* PROBLEM TO WORK ON *
Without altering anything, output the material below.

* SOURCE EXCERPT *
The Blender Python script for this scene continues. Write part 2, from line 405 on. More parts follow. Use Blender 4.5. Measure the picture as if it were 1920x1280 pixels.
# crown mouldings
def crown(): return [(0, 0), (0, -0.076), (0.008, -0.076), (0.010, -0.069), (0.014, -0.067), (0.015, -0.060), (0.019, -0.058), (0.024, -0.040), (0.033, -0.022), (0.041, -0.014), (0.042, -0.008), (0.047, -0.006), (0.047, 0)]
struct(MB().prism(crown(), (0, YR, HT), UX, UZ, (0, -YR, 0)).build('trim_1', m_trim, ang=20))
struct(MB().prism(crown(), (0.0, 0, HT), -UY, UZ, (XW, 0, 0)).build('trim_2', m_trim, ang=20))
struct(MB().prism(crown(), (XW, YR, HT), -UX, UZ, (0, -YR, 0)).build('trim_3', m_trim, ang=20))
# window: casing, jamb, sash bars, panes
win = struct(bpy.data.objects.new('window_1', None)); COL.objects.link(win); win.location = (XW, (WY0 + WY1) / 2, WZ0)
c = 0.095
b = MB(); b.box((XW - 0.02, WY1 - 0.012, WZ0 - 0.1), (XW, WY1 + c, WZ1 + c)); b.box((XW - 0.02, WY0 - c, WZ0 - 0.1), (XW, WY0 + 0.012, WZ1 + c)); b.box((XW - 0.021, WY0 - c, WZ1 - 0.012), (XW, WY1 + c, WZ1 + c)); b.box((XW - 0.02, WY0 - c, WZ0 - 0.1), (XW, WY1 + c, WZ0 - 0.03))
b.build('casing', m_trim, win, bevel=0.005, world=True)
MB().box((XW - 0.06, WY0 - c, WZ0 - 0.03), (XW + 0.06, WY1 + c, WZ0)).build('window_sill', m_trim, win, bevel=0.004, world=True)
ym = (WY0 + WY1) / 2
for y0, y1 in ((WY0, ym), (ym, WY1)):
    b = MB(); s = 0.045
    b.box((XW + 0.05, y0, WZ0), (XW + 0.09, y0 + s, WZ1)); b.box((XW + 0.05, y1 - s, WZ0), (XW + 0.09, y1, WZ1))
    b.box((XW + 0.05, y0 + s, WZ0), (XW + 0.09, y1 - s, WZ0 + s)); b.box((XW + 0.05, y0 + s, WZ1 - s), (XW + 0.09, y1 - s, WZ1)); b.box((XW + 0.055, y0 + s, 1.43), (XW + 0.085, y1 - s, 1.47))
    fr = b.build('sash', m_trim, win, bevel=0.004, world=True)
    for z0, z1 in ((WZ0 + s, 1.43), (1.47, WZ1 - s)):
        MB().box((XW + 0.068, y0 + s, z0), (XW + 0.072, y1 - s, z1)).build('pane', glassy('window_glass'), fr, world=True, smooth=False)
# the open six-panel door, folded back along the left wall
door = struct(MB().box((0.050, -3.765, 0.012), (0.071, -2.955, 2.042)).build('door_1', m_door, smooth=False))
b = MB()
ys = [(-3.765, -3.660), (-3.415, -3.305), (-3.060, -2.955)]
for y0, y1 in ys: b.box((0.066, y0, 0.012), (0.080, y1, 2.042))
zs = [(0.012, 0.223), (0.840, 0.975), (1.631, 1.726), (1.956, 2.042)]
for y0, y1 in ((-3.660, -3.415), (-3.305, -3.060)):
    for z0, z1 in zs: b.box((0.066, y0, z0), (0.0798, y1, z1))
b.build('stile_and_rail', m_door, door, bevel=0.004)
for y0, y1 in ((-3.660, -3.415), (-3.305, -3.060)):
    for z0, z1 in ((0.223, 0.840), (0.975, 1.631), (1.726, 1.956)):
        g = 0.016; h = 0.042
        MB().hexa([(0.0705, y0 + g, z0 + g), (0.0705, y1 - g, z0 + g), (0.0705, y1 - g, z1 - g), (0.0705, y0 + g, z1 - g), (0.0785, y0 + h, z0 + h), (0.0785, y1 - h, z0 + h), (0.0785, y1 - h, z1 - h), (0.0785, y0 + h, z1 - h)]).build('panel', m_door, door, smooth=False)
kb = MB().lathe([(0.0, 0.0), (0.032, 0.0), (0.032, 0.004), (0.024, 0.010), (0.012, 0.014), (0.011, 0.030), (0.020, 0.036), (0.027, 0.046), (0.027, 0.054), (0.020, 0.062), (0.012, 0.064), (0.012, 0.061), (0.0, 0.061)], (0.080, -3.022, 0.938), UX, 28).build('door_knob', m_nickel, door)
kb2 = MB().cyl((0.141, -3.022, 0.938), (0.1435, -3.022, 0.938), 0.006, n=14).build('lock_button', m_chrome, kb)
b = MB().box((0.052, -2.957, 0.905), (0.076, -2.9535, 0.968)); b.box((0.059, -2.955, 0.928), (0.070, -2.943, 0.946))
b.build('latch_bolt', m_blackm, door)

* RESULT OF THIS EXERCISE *
The Blender Python script for this scene continues. Write part 2, from line 405 on. More parts follow. Use Blender 4.5. Measure the picture as if it were 1920x1280 pixels.
# crown mouldings
def crown(): return [(0, 0), (0, -0.076), (0.008, -0.076), (0.010, -0.069), (0.014, -0.067), (0.015, -0.060), (0.019, -0.058), (0.024, -0.040), (0.033, -0.022), (0.041, -0.014), (0.042, -0.008), (0.047, -0.006), (0.047, 0)]
struct(MB().prism(crown(), (0, YR, HT), UX, UZ, (0, -YR, 0)).build('trim_1', m_trim, ang=20))
struct(MB().prism(crown(), (0.0, 0, HT), -UY, UZ, (XW, 0, 0)).build('trim_2', m_trim, ang=20))
struct(MB().prism(crown(), (XW, YR, HT), -UX, UZ, (0, -YR, 0)).build('trim_3', m_trim, ang=20))
# window: casing, jamb, sash bars, panes
win = struct(bpy.data.objects.new('window_1', None)); COL.objects.link(win); win.location = (XW, (WY0 + WY1) / 2, WZ0)
c = 0.095
b = MB(); b.box((XW - 0.02, WY1 - 0.012, WZ0 - 0.1), (XW, WY1 + c, WZ1 + c)); b.box((XW - 0.02, WY0 - c, WZ0 - 0.1), (XW, WY0 + 0.012, WZ1 + c)); b.box((XW - 0.021, WY0 - c, WZ1 - 0.012), (XW, WY1 + c, WZ1 + c)); b.box((XW - 0.02, WY0 - c, WZ0 - 0.1), (XW, WY1 + c, WZ0 - 0.03))
b.build('casing', m_trim, win, bevel=0.005, world=True)
MB().box((XW - 0.06, WY0 - c, WZ0 - 0.03), (XW + 0.06, WY1 + c, WZ0)).build('window_sill', m_trim, win, bevel=0.004, world=True)
ym = (WY0 + WY1) / 2
for y0, y1 in ((WY0, ym), (ym, WY1)):
    b = MB(); s = 0.045
    b.box((XW + 0.05, y0, WZ0), (XW + 0.09, y0 + s, WZ1)); b.box((XW + 0.05, y1 - s, WZ0), (XW + 0.09, y1, WZ1))
    b.box((XW + 0.05, y0 + s, WZ0), (XW + 0.09, y1 - s, WZ0 + s)); b.box((XW + 0.05, y0 + s, WZ1 - s), (XW + 0.09, y1 - s, WZ1)); b.box((XW + 0.055, y0 + s, 1.43), (XW + 0.085, y1 - s, 1.47))
    fr = b.build('sash', m_trim, win, bevel=0.004, world=True)
    for z0, z1 in ((WZ0 + s, 1.43), (1.47, WZ1 - s)):
        MB().box((XW + 0.068, y0 + s, z0), (XW + 0.072, y1 - s, z1)).build('pane', glassy('window_glass'), fr, world=True, smooth=False)
# the open six-panel door, folded back along the left wall
door = struct(MB().box((0.050, -3.765, 0.012), (0.071, -2.955, 2.042)).build('door_1', m_door, smooth=False))
b = MB()
ys = [(-3.765, -3.660), (-3.415, -3.305), (-3.060, -2.955)]
for y0, y1 in ys: b.box((0.066, y0, 0.012), (0.080, y1, 2.042))
zs = [(0.012, 0.223), (0.840, 0.975), (1.631, 1.726), (1.956, 2.042)]
for y0, y1 in ((-3.660, -3.415), (-3.305, -3.060)):
    for z0, z1 in zs: b.box((0.066, y0, z0), (0.0798, y1, z1))
b.build('stile_and_rail', m_door, door, bevel=0.004)
for y0, y1 in ((-3.660, -3.415), (-3.305, -3.060)):
    for z0, z1 in ((0.223, 0.840), (0.975, 1.631), (1.726, 1.956)):
        g = 0.016; h = 0.042
        MB().hexa([(0.0705, y0 + g, z0 + g), (0.0705, y1 - g, z0 + g), (0.0705, y1 - g, z1 - g), (0.0705, y0 + g, z1 - g), (0.0785, y0 + h, z0 + h), (0.0785, y1 - h, z0 + h), (0.0785, y1 - h, z1 - h), (0.0785, y0 + h, z1 - h)]).build('panel', m_door, door, smooth=False)
kb = MB().lathe([(0.0, 0.0), (0.032, 0.0), (0.032, 0.004), (0.024, 0.010), (0.012, 0.014), (0.011, 0.030), (0.020, 0.036), (0.027, 0.046), (0.027, 0.054), (0.020, 0.062), (0.012, 0.064), (0.012, 0.061), (0.0, 0.061)], (0.080, -3.022, 0.938), UX, 28).build('door_knob', m_nickel, door)
kb2 = MB().cyl((0.141, -3.022, 0.938), (0.1435, -3.022, 0.938), 0.006, n=14).build('lock_button', m_chrome, kb)
b = MB().box((0.052, -2.957, 0.905), (0.076, -2.9535, 0.968)); b.box((0.059, -2.955, 0.928), (0.070, -2.943, 0.946))
b.build('latch_bolt', m_blackm, door)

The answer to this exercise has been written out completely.